THE ROAD LESS TRAVELED For Teachers
Reviewed by Hank Edson
The Road Less Traveled offers great understanding of the world and great clarity of purpose to the reader. While many books possessed of great understanding reveal the intricate and complex, The Road Less Traveled reveals something very elementary: love. M. Scott Peck’s definition of love is “the will to extend one’s self for the purpose of nurturing one’s own or another’s spiritual growth.” This definitions has far reaching implications for everyone, and certainly for educators whose job is to guide the development of human beings into adulthood.
Dr. Peck’s thorough application of this definition could be described many ways. As an educator and an individual concerned with my own growth, I would explain the implication of Dr. Peck’s definition of love in this way: First, spiritual growth is not only the basis of a healthy psychology, but also of all growth and all aspects of life. If an individual’s psychology is unhealthy after all, every aspect of life is affected by it. Dr. Peck quite clearly removes any distinction between one’s psychology and one’s experience of life. Second, Dr. Peck’s definition can be applied to provide a useful analysis of how and why some individuals develop dysfunctional psychologies. This Dr. Peck does by explaining two basic directions in which people continuously stray from reality. Either by not taking enough responsibility for one’s life (a character disorder) or by taking too much (a neurosis), we avoid the hard discipline of love: nurturing our spiritual growth and the greater understanding of reality which accompanies it. Third, accepting Dr. Peck’s explanation of spiritual growth enables one to become alert and receptive to the support and care, not only that we need to give ourselves, but also to that which is offered by the spiritual nature of reality. This support and care Dr. Peck calls grace.
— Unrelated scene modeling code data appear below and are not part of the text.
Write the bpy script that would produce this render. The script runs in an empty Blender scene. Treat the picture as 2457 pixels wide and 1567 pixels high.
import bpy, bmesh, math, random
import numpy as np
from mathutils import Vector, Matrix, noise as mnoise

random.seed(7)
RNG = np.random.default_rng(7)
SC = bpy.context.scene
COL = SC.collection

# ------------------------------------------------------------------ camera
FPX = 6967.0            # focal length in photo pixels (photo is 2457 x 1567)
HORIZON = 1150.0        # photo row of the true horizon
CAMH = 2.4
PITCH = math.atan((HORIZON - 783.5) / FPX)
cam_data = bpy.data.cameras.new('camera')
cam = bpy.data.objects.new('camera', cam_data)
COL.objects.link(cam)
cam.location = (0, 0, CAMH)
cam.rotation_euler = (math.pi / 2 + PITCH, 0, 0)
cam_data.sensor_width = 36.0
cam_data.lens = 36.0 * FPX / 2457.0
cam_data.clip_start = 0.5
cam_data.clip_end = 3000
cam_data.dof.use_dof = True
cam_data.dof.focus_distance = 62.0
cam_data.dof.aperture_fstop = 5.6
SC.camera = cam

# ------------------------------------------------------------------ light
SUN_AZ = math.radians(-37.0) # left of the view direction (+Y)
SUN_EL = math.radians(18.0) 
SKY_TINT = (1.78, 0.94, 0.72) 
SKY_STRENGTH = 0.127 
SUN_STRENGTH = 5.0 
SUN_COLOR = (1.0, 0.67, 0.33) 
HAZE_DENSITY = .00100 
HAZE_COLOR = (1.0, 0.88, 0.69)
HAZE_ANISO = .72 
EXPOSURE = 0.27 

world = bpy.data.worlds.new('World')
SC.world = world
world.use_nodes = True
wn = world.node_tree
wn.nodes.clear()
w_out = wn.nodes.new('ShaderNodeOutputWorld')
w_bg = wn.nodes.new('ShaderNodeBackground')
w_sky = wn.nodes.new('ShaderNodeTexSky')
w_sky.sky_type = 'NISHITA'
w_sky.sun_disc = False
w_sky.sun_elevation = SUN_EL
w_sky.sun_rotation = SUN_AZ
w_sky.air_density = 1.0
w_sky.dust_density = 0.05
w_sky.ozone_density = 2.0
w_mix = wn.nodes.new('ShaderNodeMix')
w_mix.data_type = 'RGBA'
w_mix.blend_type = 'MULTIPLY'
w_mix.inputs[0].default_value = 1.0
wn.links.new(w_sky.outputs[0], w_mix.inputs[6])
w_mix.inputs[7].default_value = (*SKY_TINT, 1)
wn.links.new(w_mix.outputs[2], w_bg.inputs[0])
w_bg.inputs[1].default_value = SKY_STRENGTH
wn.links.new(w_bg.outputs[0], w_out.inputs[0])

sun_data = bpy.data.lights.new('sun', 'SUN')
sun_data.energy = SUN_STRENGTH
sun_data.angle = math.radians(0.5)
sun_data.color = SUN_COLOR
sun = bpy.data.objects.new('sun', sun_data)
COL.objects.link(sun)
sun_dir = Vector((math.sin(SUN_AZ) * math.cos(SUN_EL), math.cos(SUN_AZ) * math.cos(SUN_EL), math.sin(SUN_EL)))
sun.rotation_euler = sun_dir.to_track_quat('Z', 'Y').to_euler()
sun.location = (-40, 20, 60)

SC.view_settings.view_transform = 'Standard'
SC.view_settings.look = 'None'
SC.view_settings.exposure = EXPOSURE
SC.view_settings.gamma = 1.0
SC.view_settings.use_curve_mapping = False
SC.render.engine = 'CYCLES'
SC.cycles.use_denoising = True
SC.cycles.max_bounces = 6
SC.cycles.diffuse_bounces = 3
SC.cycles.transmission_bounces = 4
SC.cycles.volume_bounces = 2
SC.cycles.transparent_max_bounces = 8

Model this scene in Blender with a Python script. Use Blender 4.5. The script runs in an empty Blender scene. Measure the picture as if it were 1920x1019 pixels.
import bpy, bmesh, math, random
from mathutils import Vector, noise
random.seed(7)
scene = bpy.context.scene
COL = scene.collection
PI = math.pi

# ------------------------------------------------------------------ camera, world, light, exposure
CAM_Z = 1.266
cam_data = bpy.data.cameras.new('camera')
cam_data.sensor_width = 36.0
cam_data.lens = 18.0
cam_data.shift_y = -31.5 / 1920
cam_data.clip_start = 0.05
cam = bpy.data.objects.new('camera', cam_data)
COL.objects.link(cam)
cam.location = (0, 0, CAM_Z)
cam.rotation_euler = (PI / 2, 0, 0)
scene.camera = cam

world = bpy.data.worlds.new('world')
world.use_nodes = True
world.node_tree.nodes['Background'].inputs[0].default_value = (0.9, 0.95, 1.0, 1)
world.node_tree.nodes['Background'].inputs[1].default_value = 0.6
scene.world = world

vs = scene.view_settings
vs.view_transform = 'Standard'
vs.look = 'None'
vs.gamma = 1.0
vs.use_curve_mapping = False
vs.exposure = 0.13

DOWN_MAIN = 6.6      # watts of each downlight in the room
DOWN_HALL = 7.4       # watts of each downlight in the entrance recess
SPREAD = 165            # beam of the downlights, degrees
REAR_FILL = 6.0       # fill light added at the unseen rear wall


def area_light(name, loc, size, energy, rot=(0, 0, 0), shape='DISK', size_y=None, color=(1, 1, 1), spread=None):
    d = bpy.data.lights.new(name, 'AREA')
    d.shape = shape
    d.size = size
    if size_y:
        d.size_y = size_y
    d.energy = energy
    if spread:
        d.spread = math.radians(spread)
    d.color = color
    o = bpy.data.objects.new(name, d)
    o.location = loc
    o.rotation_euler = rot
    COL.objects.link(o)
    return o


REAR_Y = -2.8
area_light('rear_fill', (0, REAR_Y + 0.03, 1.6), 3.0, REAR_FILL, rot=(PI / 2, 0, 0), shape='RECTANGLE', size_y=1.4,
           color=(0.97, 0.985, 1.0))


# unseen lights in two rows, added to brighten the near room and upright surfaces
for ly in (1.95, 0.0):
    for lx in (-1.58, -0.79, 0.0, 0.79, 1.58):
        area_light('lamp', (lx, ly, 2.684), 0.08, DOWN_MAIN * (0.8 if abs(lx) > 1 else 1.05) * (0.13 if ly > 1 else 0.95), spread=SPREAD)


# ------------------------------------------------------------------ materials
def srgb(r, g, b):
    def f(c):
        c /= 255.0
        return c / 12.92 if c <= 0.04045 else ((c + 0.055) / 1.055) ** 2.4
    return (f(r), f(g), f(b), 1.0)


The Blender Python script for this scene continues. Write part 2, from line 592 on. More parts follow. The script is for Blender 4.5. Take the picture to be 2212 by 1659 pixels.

These are the three separate applications of Dr. Peck’s thesis explored in this book. However, I have ordered them slightly differently than they occur in the book. The discussion of dysfunctional psychologies, which I mentioned after the initial explanation of the significance of love, Dr. Peck explores first. Second, Dr. Peck explores his definition of love all the way to the ultimate realization that spiritual growth is about trying to become God, trying to fully love and cognize reality. In the third section of his book, Dr. Peck takes time to explain the errors frequently found in both stereotypic “scientific” and “religious” perspectives. Dr. Peck’s claim is that his perspective is both scientific and religious, but free of the errors usually made by people in the name of either. Finally, in the fourth section, Dr. Peck shares several experiences in his practice as a psychiatrist which helped him recognize grace as part of reality.
As a teacher, I find Dr. Peck’s book extraordinarily empowering for so many reasons. Any resource that can provide the general public clear insight into healthy and dysfunctional psychology is enormously useful. For teachers understanding the vast importance of teaching self-discipline is beyond measure. The four tools Dr. Peck provides for learning and teaching discipline [delaying gratification, acceptance of responsibility, dedication to truth, and balancing] could be modeled and taught in classrooms in countless ways. This is not to say discipline is not being taught today, but certainly such instruction lacks the articulated purpose provided by Dr. Peck. Additionally, these tools when energetically communicated and applied cooperatively between the home, the community and the school could greatly strengthen our society.
Also, Dr. Peck’s articulate incorporation of spirituality as the core of personal development is very important to an education system which is at the very least awkwardly confined when it comes to guiding the spiritual growth of students. Not only is this thesis important because Dr. Peck shows that spiritual growth is necessary to the healthy maturation of human psychology, but also because it provides an understanding which is inoffensive to scientific rationalism, unbiased and secular in its expression, and empowering to the claims of an underlying spiritual reality. In an age where these claims have been daily ridiculed, attacked, feebly defended, and largely abandoned, Dr. Peck’s thesis clears away the confusion, resentment, and ignorance which have so long surrounded the claims of a spiritual reality and opens our minds to consider what may well be the most basic, most important understanding of reality. By his example, Dr. Peck enables educators to provide for their students what so many recent school shootings, gang wars, drug problems and unhealthy family situations indicate is missing: a defining principle for humanity to live by.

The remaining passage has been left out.